Visual Representation Learning for Preference-Aware Path Planning

Autonomous mobile robots deployed in outdoor environments must reason about different types of terrain for both safety (e.g., prefer dirt over mud) and deployer preferences (e.g., prefer dirt path over flower beds). Most existing solutions to this preference-aware path planning problem use semantic segmentation to classify terrain types from camera images, and then ascribe costs to each type. Unfortunately, there are three key limitations of such approaches -- they 1) require pre-enumeration of the discrete terrain types, 2) are unable to handle hybrid terrain types (e.g., grassy dirt), and 3) require expensive labelled data to train visual semantic segmentation.

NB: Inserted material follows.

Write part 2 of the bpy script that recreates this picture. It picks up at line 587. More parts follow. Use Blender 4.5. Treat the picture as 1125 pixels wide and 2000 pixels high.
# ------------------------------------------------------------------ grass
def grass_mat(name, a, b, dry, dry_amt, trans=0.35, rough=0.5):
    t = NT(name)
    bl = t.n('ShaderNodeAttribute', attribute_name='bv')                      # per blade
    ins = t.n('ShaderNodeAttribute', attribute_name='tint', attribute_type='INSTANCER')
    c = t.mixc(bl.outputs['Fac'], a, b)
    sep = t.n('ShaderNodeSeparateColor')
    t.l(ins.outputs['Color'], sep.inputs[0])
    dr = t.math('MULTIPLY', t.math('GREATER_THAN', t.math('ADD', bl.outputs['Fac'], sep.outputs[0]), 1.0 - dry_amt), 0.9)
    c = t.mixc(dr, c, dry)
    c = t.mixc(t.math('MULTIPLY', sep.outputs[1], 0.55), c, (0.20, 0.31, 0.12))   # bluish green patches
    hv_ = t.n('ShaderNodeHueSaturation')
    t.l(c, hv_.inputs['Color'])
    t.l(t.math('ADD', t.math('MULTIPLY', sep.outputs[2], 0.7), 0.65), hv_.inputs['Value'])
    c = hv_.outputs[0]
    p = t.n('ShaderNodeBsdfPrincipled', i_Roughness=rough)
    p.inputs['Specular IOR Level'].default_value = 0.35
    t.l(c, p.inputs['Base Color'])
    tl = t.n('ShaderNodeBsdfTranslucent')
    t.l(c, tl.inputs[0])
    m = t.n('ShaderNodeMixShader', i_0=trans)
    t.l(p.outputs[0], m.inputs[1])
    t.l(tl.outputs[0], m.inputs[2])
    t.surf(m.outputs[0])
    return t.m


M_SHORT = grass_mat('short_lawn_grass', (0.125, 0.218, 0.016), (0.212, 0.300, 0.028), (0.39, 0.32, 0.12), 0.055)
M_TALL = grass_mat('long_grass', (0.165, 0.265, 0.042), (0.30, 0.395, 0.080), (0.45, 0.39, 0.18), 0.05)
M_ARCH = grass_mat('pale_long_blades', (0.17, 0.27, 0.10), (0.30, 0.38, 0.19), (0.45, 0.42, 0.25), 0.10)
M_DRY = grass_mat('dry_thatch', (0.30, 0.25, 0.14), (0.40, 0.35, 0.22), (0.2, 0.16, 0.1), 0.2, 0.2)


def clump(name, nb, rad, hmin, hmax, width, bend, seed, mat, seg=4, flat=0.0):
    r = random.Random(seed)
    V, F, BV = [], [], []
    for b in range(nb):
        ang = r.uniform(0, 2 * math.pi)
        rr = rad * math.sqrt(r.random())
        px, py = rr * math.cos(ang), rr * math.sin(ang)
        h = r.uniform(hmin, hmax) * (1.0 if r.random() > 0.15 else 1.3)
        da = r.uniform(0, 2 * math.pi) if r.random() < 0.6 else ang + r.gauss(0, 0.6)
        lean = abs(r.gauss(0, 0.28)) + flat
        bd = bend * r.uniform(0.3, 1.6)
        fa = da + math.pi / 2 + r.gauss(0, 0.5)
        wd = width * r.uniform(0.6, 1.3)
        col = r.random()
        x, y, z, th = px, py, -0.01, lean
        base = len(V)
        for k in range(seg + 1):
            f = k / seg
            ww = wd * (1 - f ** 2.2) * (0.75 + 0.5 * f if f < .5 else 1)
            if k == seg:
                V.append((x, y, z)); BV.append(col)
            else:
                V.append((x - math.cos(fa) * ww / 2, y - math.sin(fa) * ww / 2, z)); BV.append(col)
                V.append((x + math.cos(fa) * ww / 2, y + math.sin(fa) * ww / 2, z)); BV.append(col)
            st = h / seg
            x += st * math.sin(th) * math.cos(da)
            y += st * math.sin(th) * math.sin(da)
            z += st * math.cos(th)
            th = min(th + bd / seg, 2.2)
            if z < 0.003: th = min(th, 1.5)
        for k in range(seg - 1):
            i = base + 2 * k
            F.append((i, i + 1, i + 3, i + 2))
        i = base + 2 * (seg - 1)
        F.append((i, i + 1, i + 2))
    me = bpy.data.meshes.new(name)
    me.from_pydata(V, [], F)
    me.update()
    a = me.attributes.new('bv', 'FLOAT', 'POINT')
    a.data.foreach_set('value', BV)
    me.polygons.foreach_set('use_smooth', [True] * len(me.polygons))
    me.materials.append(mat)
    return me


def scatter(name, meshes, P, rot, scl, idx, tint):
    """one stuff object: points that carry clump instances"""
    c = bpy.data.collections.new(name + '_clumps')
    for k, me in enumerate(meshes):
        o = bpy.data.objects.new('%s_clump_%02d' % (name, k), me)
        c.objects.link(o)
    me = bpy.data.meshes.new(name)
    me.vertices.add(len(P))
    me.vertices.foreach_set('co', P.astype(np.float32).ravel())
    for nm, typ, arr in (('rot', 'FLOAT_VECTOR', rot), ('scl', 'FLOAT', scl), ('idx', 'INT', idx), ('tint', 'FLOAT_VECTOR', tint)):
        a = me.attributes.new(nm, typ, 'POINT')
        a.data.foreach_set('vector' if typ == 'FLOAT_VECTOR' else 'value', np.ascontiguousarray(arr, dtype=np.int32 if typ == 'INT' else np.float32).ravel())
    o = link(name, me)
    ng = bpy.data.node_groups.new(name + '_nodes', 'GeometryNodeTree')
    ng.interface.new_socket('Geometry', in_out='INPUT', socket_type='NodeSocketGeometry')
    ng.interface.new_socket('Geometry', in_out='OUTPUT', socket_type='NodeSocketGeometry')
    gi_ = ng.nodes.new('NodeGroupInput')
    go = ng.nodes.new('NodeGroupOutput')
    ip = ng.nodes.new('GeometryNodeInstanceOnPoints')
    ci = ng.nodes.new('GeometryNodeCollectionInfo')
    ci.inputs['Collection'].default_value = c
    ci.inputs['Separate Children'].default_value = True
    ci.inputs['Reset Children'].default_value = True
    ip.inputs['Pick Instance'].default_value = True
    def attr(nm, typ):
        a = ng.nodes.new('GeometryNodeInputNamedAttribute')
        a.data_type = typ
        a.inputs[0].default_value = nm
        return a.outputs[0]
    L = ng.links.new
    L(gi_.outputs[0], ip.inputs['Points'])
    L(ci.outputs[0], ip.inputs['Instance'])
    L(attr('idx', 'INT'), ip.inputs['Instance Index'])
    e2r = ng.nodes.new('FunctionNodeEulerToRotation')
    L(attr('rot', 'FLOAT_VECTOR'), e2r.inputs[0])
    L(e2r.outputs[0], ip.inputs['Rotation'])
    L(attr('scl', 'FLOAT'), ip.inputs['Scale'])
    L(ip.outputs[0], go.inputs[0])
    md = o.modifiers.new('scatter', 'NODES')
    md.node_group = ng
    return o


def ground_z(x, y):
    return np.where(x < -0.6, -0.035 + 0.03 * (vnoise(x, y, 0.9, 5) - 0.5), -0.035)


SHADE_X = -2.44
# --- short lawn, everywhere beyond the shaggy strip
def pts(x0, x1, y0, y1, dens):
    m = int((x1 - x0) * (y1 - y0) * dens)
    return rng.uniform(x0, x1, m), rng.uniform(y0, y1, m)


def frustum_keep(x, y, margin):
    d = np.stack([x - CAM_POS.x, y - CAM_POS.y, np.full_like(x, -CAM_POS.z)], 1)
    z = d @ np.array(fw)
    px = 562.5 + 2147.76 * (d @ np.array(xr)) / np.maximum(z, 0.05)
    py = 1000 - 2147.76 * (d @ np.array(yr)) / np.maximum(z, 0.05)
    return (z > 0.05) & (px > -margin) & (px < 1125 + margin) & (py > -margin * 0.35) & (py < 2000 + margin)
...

We introduce Visual Representation Learning for Preference-Aware Path Planning (VRL-PAP), an alternative approach that overcomes all three limitations: VRL-PAP leverages unlabeled human demonstrations of navigation to autonomously generate triplets for learning visual representations of terrain that are viewpoint invariant and encode terrain types in a continuous representation space. The learned representations are then used along with the same unlabeled human navigation demonstrations to learn a mapping from the representation space to terrain costs. At run time, VRL-PAP maps from images to representations and then representations to costs to perform preference-aware path planning. We present empirical results from challenging outdoor settings that demonstrate VRL-PAP 1) is successfully able to pick paths that reflect demonstrated preferences, 2) is comparable in execution to geometric navigation with a highly detailed manually annotated map (without requiring such annotations), 3) is able to generalize to novel terrain types with minimal additional unlabeled demonstrations.